Je n’avais jamais entendu parler de Gigi Masin il y a encore six mois. C’est au jeune label Music From Memory que je dois cette découverte, grâce à sa salutaire initiative de compiler, pour sa deuxième sortie, le meilleur du compositeur italien sur deux vinyles. Les morceaux réunis ici couvrent une période de 25 ans, entre 1985 et 2010. La moitié d’entre eux sont inédits, les autres sont sortis sur divers albums, compilations et B.O. de films. Relativement méconnu, Gigi Masin évoluait dans le microscopique underground vénitien dans les années 80 et produisait des œuvres au croisement de l’ambient, du new age et de la musique contemporaine. Ignorés pendant longtemps, ses albums, en particulier Wind, ont été redécouverts ces dernières années, samplés par des dizaines d’artistes, de Björk à To Rococo Rot en passant par le beatmaker japonais Nujabes.
Si l’on peut y entendre du Brian Eno, du Philip Glass ou du Vangelis, Talk To The Sea offre surtout un condensé d’un musicien au style unique, extrêmement délicat et méditatif sans sombrer dans le décoratif. Les 17 morceaux témoignent d’un désir profond de capturer des images et des sensations douces et nostalgiques, comme une légère brise marine caressant un visage. Ses deux premiers albums s’intitulent d’ailleurs Wind et Wind Collector. Mais attention, on n’est pas ici dans une compile Nature & Découvertes. Le design sonore est majestueux, les compositions complexes, bien que souvent minimalistes.

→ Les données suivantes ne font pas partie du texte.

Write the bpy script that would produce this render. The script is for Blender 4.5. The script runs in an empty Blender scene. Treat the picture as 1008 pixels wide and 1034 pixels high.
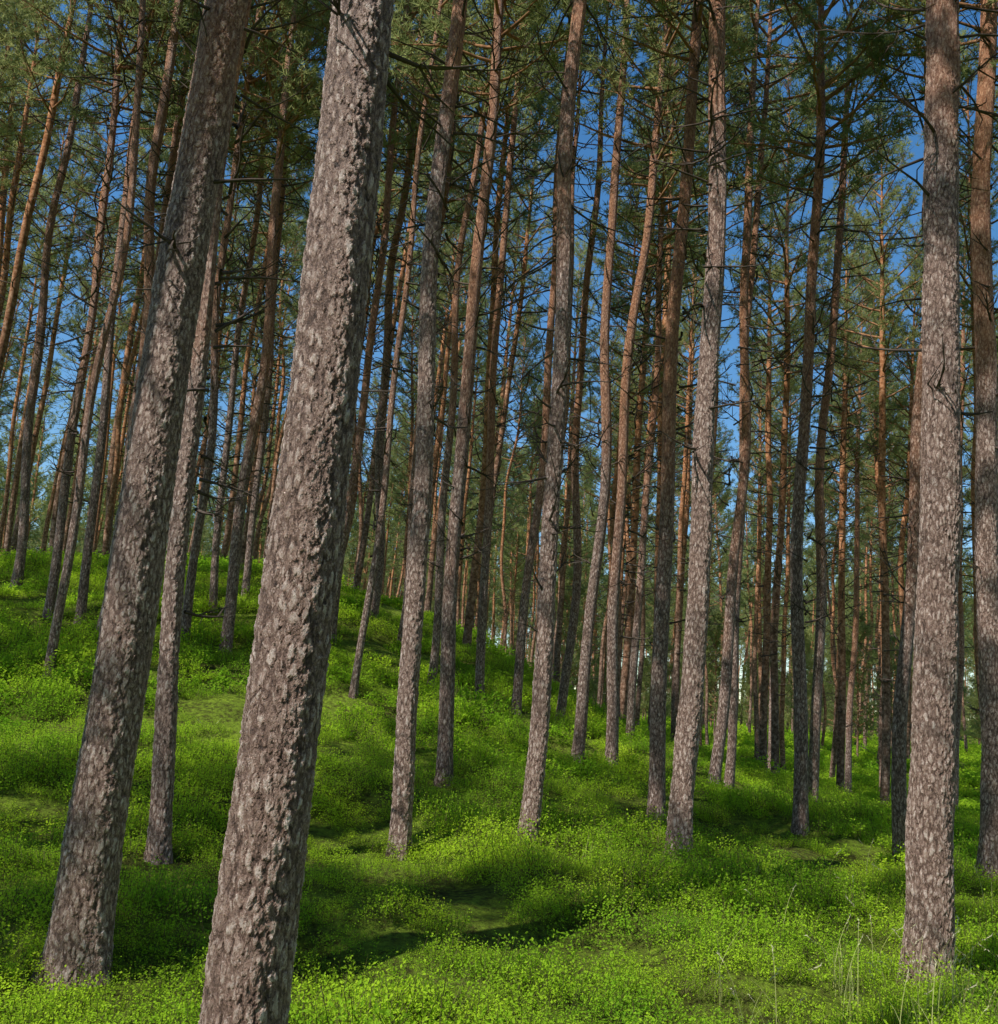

Pianos arrangés, drones, field recordings, cloches et vibraphone se mêlent à des nappes de synthé aquatiques et à quelques accords de guitare épars. Il y a parfois un semblant de beat, comme sur "Fata Morgana", qui sonne comme du pré-Burial, ou sur le très Boards Of Canada "The Nylon Dollar". Mais on est globalement dans un magma ambiant assez fascinant et parfois très avant-gardiste. Une pièce comme "Music For Chameleons" (1985), avec son solo de guitare cosmique, fait penser à pas mal de groupes psyché/kraut récents, à commencer par Emeralds. Le choix du titre d’ouverture est discutable puisque c’est l'un des rares morceaux chantés du disque. Malgré son petit côté Phil Collins, "Call Me" s’avère finalement aussi attachante que le reste, après quelques écoutes.
Après l’excellent LP synth-funk de Leon Lowman, et avant la bombe disco El Sur du guitariste majorquin Joan Bibiloni sortie il y a quelques semaines, Music From Memory a frappé un grand coup avec ce Talk To The Sea absolument sublime. J’attends maintenant avec impatience chaque sortie de ce très prometteur label hollandais. Quant à Gigi Masin, sa carrière prend une nouvelle tournure. Sorti de l’anonymat, il recommence à jouer live et on lui commande des remixes. Celui du "Falling Leaves" de Sven Weisemann est par exemple très recommandable.
En bref : sublime rétrospective d’un compositeur italien méconnu, auteur d’indispensables œuvres ambient empreintes d’une douce nostalgie.